No dia 30 de julho de 2025, o Supremo Tribunal Federal emitiu uma nota oficial em defesa do ministro Alexandre de Moraes, alvo de sanções por parte do governo dos Estados Unidos. Em um dos trechos mais solenes da nota, lê-se: “O Supremo Tribunal Federal não se desviará do seu papel de cumprir a Constituição e as leis do país, que asseguram a todos os envolvidos o devido processo legal e um julgamento justo.” A frase é nobre, firme, mas carrega uma dissonância incômoda entre discurso e prática.
A Constituição Federal de 1988 estabelece, com clareza e força, o papel do Judiciário: julgar com imparcialidade, garantir a ampla defesa, respeitar o contraditório, assegurar o devido processo legal. No entanto, quando o próprio tribunal acumula funções investigativas, acusatórias e julgadoras, como se tem visto nos inquéritos de ofício, rompe-se a espinha dorsal do modelo acusatório, sustentado nos artigos 5º, 129 e 102 da Carta Magna.
O que se entende por “devido processo legal” quando decisões sigilosas mantêm réus por meses sem acesso integral aos autos?

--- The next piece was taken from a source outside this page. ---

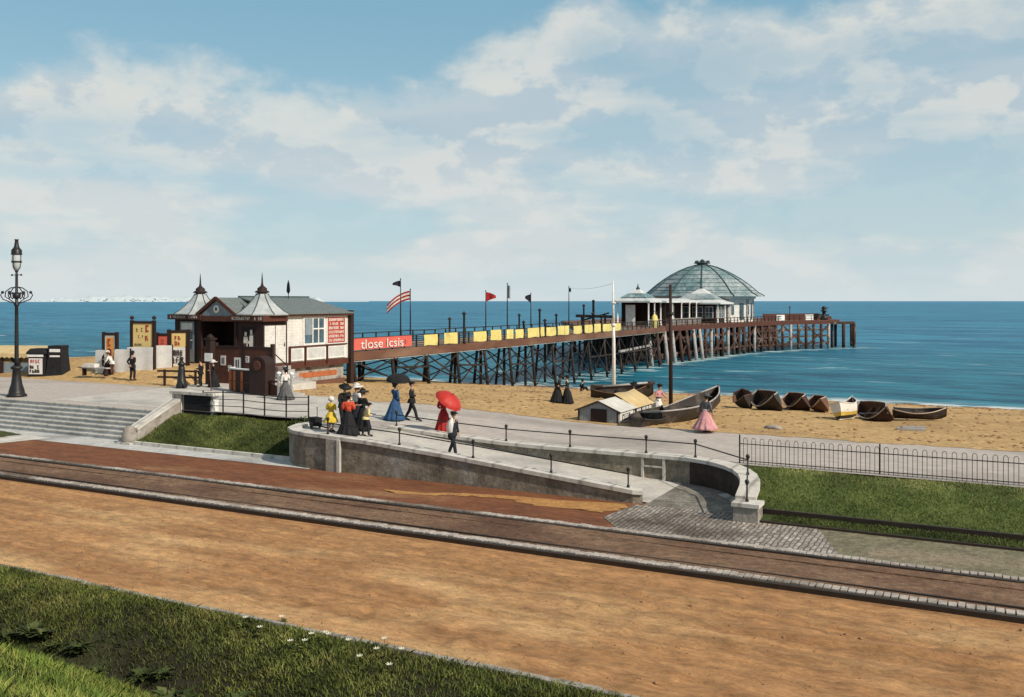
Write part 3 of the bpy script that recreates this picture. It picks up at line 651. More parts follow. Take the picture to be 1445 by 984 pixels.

O que resta de “julgamento justo” quando o relator é ao mesmo tempo investigador, juiz e, por vezes, vítima? Onde se esconde o “cumprimento da Constituição” quando a liberdade de expressão é interpretada como crime, e opiniões viram ameaças?
Não se trata de defender réus ou atacar ministros. Trata-se de reafirmar o que os tribunais deveriam ser: guardiões da Constituição, não protagonistas de um processo que fere seus princípios mais caros. A Justiça, quando deixa de ser equilíbrio, passa a ser instrumento. E o instrumento, nas mãos erradas, transforma-se em arma.
A solidariedade a um ministro é compreensível no plano humano. Mas é insuficiente, até perigosa, se encobre desvios institucionais. A confiança da sociedade não se conquista com comunicados bem redigidos, mas com coerência entre os princípios proclamados e as condutas adotadas.
Se o Supremo deseja ser respeitado como a cúpula do Judiciário e não como a cúpula de um poder político, é tempo de autocrítica, não de autoafirmação. A autoridade de uma Corte Constitucional não se impõe por notas públicas, mas se conquista na consciência dos cidadãos, pela fidelidade inegociável à própria Constituição.
Não há democracia sem justiça. Mas tampouco há justiça onde o poder suprime a lei. E, acima de tudo, a Constituição não é uma arma de ocasião: é o pacto de um povo livre com o seu próprio destino.